July 9, 2013 10:18 AM EDT Send to a Friend
The largest U.S. banks are going to need to keep more leverage on hand, according to a joint proposal by federal regulators today.

The Office of the Comptroller of the Currency has proposed a capital leverage ratio of five percent of assets today, versus the current international standard of three percent of assets.

For U.S.-backed lending and deposit units, the leverage ratio would be twice the global standard at six percent.

In a statement today, FDIC chairman Martin Gruenberg said, "A 3 percent minimum supplementary leverage ratio would not have appreciably mitigated the growth in leverage among these organizations in the years preceding the recent crisis."

The FDIC, using data from last September, said banks fell short of the new leverage requirement by $63 billion.

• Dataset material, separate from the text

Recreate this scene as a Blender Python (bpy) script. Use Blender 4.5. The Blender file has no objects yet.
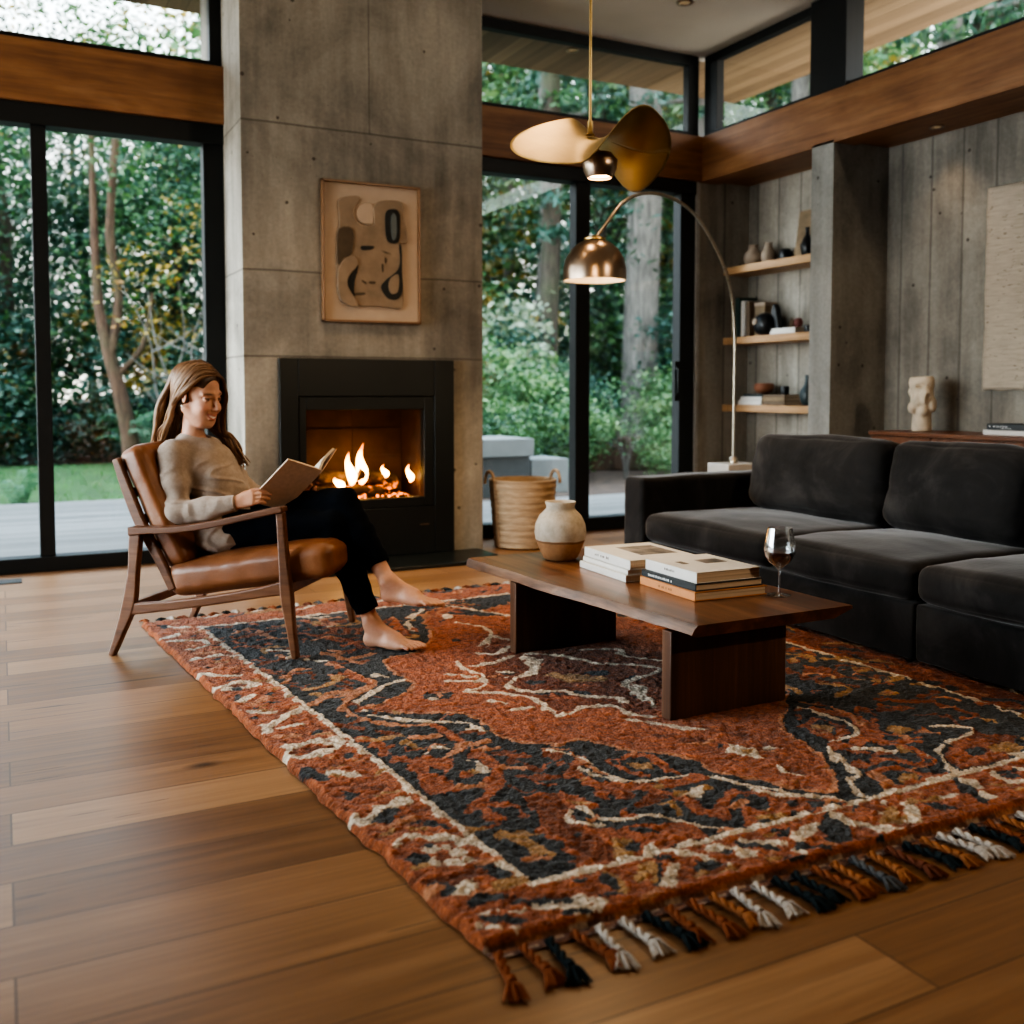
import bpy, math, random
import numpy as np
from mathutils import Vector, Matrix, Euler, noise as mnoise
random.seed(7)
PI = math.pi
COL = bpy.context.scene.collection

# ---------------------------------------------------------------- helpers
def tag(o, label=None, cat=None, group=None, kind=None):
    if label: o['label'] = label
    if cat: o['category'] = cat
    if group: o['group'] = group
    if kind: o['kind'] = kind
    return o

def empty(name, loc=(0, 0, 0), rz=0.0, label=None, cat=None, group=None):
    o = bpy.data.objects.new(name, None)
    o.empty_display_size = 0.05
    o.location = loc
    o.rotation_euler = (0, 0, rz)
    COL.objects.link(o)
    return tag(o, label, cat, group)

def copy_tree(o, parent=None):
    c = o.copy()
    COL.objects.link(c)
    if parent is not None:
        c.parent = parent
    for ch in list(o.children):
        copy_tree(ch, c)
    return c

class MB:
    def __init__(s):
        s.v = []; s.f = []; s.m = []; s.c = []; s.mi = 0; s.col = None
    def _add(s, vs, fs):
        b = len(s.v)
        s.v += [tuple(p) for p in vs]
        s.f += [tuple(i + b for i in f) for f in fs]
        s.m += [s.mi] * len(fs)
        s.c += [s.col or (1, 1, 1, 1)] * len(vs)
        return s
    def box(s, x0, x1, y0, y1, z0, z1, M=None):
        vs = [(x, y, z) for z in (z0, z1) for y in (y0, y1) for x in (x0, x1)]
        if M is not None: vs = [M @ Vector(p) for p in vs]
        return s._add(vs, [(0, 2, 3, 1), (4, 5, 7, 6), (0, 1, 5, 4), (2, 6, 7, 3), (0, 4, 6, 2), (1, 3, 7, 5)])
    def prism(s, poly, fn0, fn1):
        n = len(poly)
        vs = [fn0(*p) for p in poly] + [fn1(*p) for p in poly]
        fs = [tuple(range(n))[::-1], tuple(range(n, 2 * n))] + [(i, (i + 1) % n, n + (i + 1) % n, n + i) for i in range(n)]
        return s._add(vs, fs)
    def tube(s, pts, rad, n=10, cap=True, flat=1.0, up=None, closed=False):
        P = [Vector(p) for p in pts]; k = len(P)
        R = rad if isinstance(rad, (list, tuple)) else [rad] * k
        vs = []; fs = []
        prev = None
        for i in range(k):
            t = (P[(i + 1) % k] - P[i - 1]) if (closed or 0 < i < k - 1) else (P[1] - P[0] if i == 0 else P[-1] - P[-2])
            if t.length < 1e-9: t = Vector((0, 0, 1))
            t.normalize()
            if prev is None:
                a = Vector(up) if up else (Vector((0, 0, 1)) if abs(t.z) < .9 else Vector((1, 0, 0)))
            else: a = prev
            nx = (a - t * a.dot(t))
            if nx.length < 1e-6: nx = t.orthogonal()
            nx.normalize(); prev = nx
            ny = t.cross(nx)
            for j in range(n):
                an = 2 * PI * j / n
                vs.append(P[i] + nx * math.cos(an) * R[i] * flat + ny * math.sin(an) * R[i])
        for i in range(k if closed else k - 1):
            for j in range(n):
                a, b = i * n + j, i * n + (j + 1) % n
                c, d = ((i + 1) % k) * n + (j + 1) % n, ((i + 1) % k) * n + j
                fs.append((a, b, c, d))
        if cap and not closed:
            fs.append(tuple(range(n))[::-1]); fs.append(tuple((k - 1) * n + j for j in range(n)))
        return s._add(vs, fs)
    def lathe(s, prof, n=32, c=(0, 0, 0), M=None, cap0=True, cap1=True):
        vs = []; fs = []; k = len(prof)
        for r, z in prof:
            for j in range(n):
                a = 2 * PI * j / n
                p = Vector((c[0] + r * math.cos(a), c[1] + r * math.sin(a), c[2] + z))
                vs.append(M @ p if M is not None else p)
        for i in range(k - 1):
            for j in range(n):
                fs.append((i * n + j, i * n + (j + 1) % n, (i + 1) * n + (j + 1) % n, (i + 1) * n + j))
        if cap0: fs.append(tuple(range(n))[::-1])
        if cap1: fs.append(tuple((k - 1) * n + j for j in range(n)))
        return s._add(vs, fs)
    def grid(s, fn, nu, nv):
        vs = [fn(i / nu, j / nv) for j in range(nv + 1) for i in range(nu + 1)]
        fs = [(j * (nu + 1) + i, j * (nu + 1) + i + 1, (j + 1) * (nu + 1) + i + 1, (j + 1) * (nu + 1) + i) for j in range(nv) for i in range(nu)]
        return s._add(vs, fs)
    def rbox(s, size, r, n=14, fn=None, M=None):
        """rounded box centred on 0; fn(p, unit) may push a point"""
        hx, hy, hz = [q / 2 for q in size]
        key = {}; vs = []; fs = []
        def q(t, h):   # denser near the rounded rim
            return t
        def vert(u):
            k = tuple(round(c, 5) for c in u)
            if k in key: return key[k]
            p = Vector((u[0] * hx, u[1] * hy, u[2] * hz))
            c = Vector((max(-hx + r, min(hx - r, p.x)), max(-hy + r, min(hy - r, p.y)), max(-hz + r, min(hz - r, p.z))))
            d = p - c
            if d.length > 1e-9: p = c + d.normalized() * r
            if fn: p = fn(p, u)
            key[k] = len(vs); vs.append(M @ p if M is not None else p)
            return key[k]
        def lin(h):
            e = min(.45, r / h)
            a = [-1, -1 + e * .18, -1 + e * .45, -1 + e]
            mid = [-1 + e + (2 - 2 * e) * i / n for i in range(1, n)]
            return a + mid + [-q for q in a[::-1]]
        L = [lin(hx), lin(hy), lin(hz)]
        for ax in range(3):
            a1, a2 = (ax + 1) % 3, (ax + 2) % 3
            for sg in (-1, 1):
                for i in range(len(L[a1]) - 1):
                    for j in range(len(L[a2]) - 1):
                        qd = []
                        for (x, y) in ((i, j), (i + 1, j), (i + 1, j + 1), (i, j + 1)):
                            u = [0, 0, 0]; u[ax] = sg; u[a1] = L[a1][x]; u[a2] = L[a2][y]
                            qd.append(vert(u))
                        fs.append(tuple(qd) if sg > 0 else tuple(qd[::-1]))
        return s._add(vs, fs)
    def build(s, name, mats, parent=None, smooth=None, bev=0.0, loc=None, rot=None, cols=False, seg=2):
        me = bpy.data.meshes.new(name)
        me.from_pydata([tuple(p) for p in s.v], [], s.f)
        mats = mats if isinstance(mats, (list, tuple)) else [mats]
        for m in mats: me.materials.append(m)
        if len(mats) > 1: me.polygons.foreach_set('material_index', s.m)
        if cols:
            a = me.color_attributes.new('Col', 'FLOAT_COLOR', 'POINT')
            a.data.foreach_set('color', np.array(s.c, dtype=np.float32).ravel())
        me.update()
        o = bpy.data.objects.new(name, me)
        COL.objects.link(o)
        if parent is not None: o.parent = parent
        if loc: o.location = loc
        if rot: o.rotation_euler = rot
        if bev:
            b = o.modifiers.new('bevel', 'BEVEL'); b.width = bev; b.segments = seg; b.limit_method = 'ANGLE'; b.angle_limit = math.radians(40)
            b.harden_normals = False
            if smooth is None: smooth = 50
        if smooth:
            me.polygons.foreach_set('use_smooth', [True] * len(me.polygons))
            try: me.set_sharp_from_angle(angle=math.radians(smooth))
            except Exception: pass
        return o

def structure(o):
    o['kind'] = 'structure'; return o

def spline(pts, n=8):
    """Catmull-Rom through pts (any dimension)"""
    P = [np.array(p, float) for p in pts]; out = []
    for i in range(len(P) - 1):
        p0 = P[max(i - 1, 0)]; p1 = P[i]; p2 = P[i + 1]; p3 = P[min(i + 2, len(P) - 1)]
        for k in range(n):
            t = k / n
            out.append(0.5 * ((2 * p1) + (-p0 + p2) * t + (2 * p0 - 5 * p1 + 4 * p2 - p3) * t * t + (-p0 + 3 * p1 - 3 * p2 + p3) * t ** 3))
    out.append(P[-1])
    return [tuple(p) for p in out]

# ---------------------------------------------------------------- materials
class G:
    def __init__(s, name):
        s.m = bpy.data.materials.new(name); s.m.use_nodes = True
        s.t = s.m.node_tree; s.t.nodes.clear()
    def n(s, typ, ins=None, **props):
        nd = s.t.nodes.new(typ)
        for k, v in props.items(): setattr(nd, k, v)
        for k, v in (ins or {}).items():
            sk = nd.inputs[k]
            if isinstance(v, bpy.types.NodeSocket): s.t.links.new(v, sk)
            else:
                if sk.type == 'RGBA' and len(v) == 3: v = (*v, 1)
                sk.default_value = v
        return nd
    def co(s, scale=(1, 1, 1), kind='Object', rot=(0, 0, 0), loc=(0, 0, 0)):
        c = s.n('ShaderNodeTexCoord').outputs[kind]
        return s.n('ShaderNodeMapping', {'Vector': c, 'Scale': scale, 'Rotation': rot, 'Location': loc}).outputs[0]
    def noise(s, vec, scale, detail=4, rough=.55, dist=0.0):
        return s.n('ShaderNodeTexNoise', {'Vector': vec, 'Scale': scale, 'Detail': detail, 'Roughness': rough, 'Distortion': dist}).outputs['Fac']
    def ramp(s, fac, stops, interp='LINEAR'):
        r = s.n('ShaderNodeValToRGB', {'Fac': fac}); e = r.color_ramp; e.interpolation = interp
        while len(e.elements) < len(stops): e.elements.new(.5)
        for i, (p, c) in enumerate(stops):
            e.elements[i].position = p
            e.elements[i].color = (*c, 1) if not isinstance(c, (int, float)) else (c, c, c, 1)
        return r.outputs['Color']
    def mix(s, fac, a, b, blend='MIX'):
        nd = s.n('ShaderNodeMix', data_type='RGBA', blend_type=blend)
        for k, v in ((0, fac), (6, a), (7, b)):
            if isinstance(v, bpy.types.NodeSocket): s.t.links.new(v, nd.inputs[k])
            else: nd.inputs[k].default_value = v if k == 0 else ((*v, 1) if len(v) == 3 else v)
        return nd.outputs[2]
    def math(s, op, a, b=None, c=None, clamp=False):
        nd = s.n('ShaderNodeMath', operation=op, use_clamp=clamp)
        for i, v in enumerate((a, b, c)):
            if v is None: continue
            if isinstance(v, bpy.types.NodeSocket): s.t.links.new(v, nd.inputs[i])
            else: nd.inputs[i].default_value = v
        return nd.outputs[0]
    def sep(s, vec):
        return s.n('ShaderNodeSeparateXYZ', {'Vector': vec}).outputs
    def bump(s, h, strength=.3, dist=.01, normal=None):
        ins = {'Height': h, 'Strength': strength, 'Distance': dist}
        if normal is not None: ins['Normal'] = normal
        return s.n('ShaderNodeBump', ins).outputs[0]
    def attr(s, name='Col'):
        return s.n('ShaderNodeAttribute', attribute_name=name).outputs['Color']
    def pbr(s, **k):
        names = dict(color='Base Color', rough='Roughness', metal='Metallic', normal='Normal', spec='Specular IOR Level', sheen='Sheen Weight',
                     sheen_rough='Sheen Roughness', sheen_tint='Sheen Tint', coat='Coat Weight', coat_rough='Coat Roughness', trans='Transmission Weight', ior='IOR', alpha='Alpha',
                     emit='Emission Color', emit_s='Emission Strength', sss='Subsurface Weight', sss_r='Subsurface Radius', sss_s='Subsurface Scale', aniso='Anisotropic')
        return s.n('ShaderNodeBsdfPrincipled', {names[q]: v for q, v in k.items()}).outputs[0]
    def out(s, sh, disp=None):
        o = s.n('ShaderNodeOutputMaterial', {'Surface': sh})
        return s.m

def plain(name, color, rough=.5, metal=0.0, var=.12, scale=12, bump=.0, **k):
    g = G(name); c = g.co(); f = g.noise(c, scale, 5)
    a = tuple(max(0, q * (1 - var)) for q in color); b = tuple(min(1, q * (1 + var)) for q in color)
    col = g.ramp(f, [(.3, a), (.7, b)])
    nm = {'normal': g.bump(g.noise(c, scale * 6, 3), bump, .002)} if bump else {}
    return g.out(g.pbr(color=col, rough=rough, metal=metal, **nm, **k))

def emit(name, color, s):
    g = G(name); return g.out(g.n('ShaderNodeEmission', {'Color': color, 'Strength': s}).outputs[0])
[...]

Insured lenders would need an additional $89 billion in capital.

The Financial Stability Board identified the largest U.S. banks being affected by the proposed rule as Citigroup Inc. (NYSE: C), JPMorgan Chase & Co. (NYSE: JPM), Wells Fargo & Co. (NYSE: WFC), Goldman Sachs Group Inc. (NYSE: GS), Bank of America Corp. (NYSE: BAC), Morgan Stanley (NYSE: MS), State Street Corp. (NYSE: SSI), and Bank of New York Mellon Corp (NYSE: BK).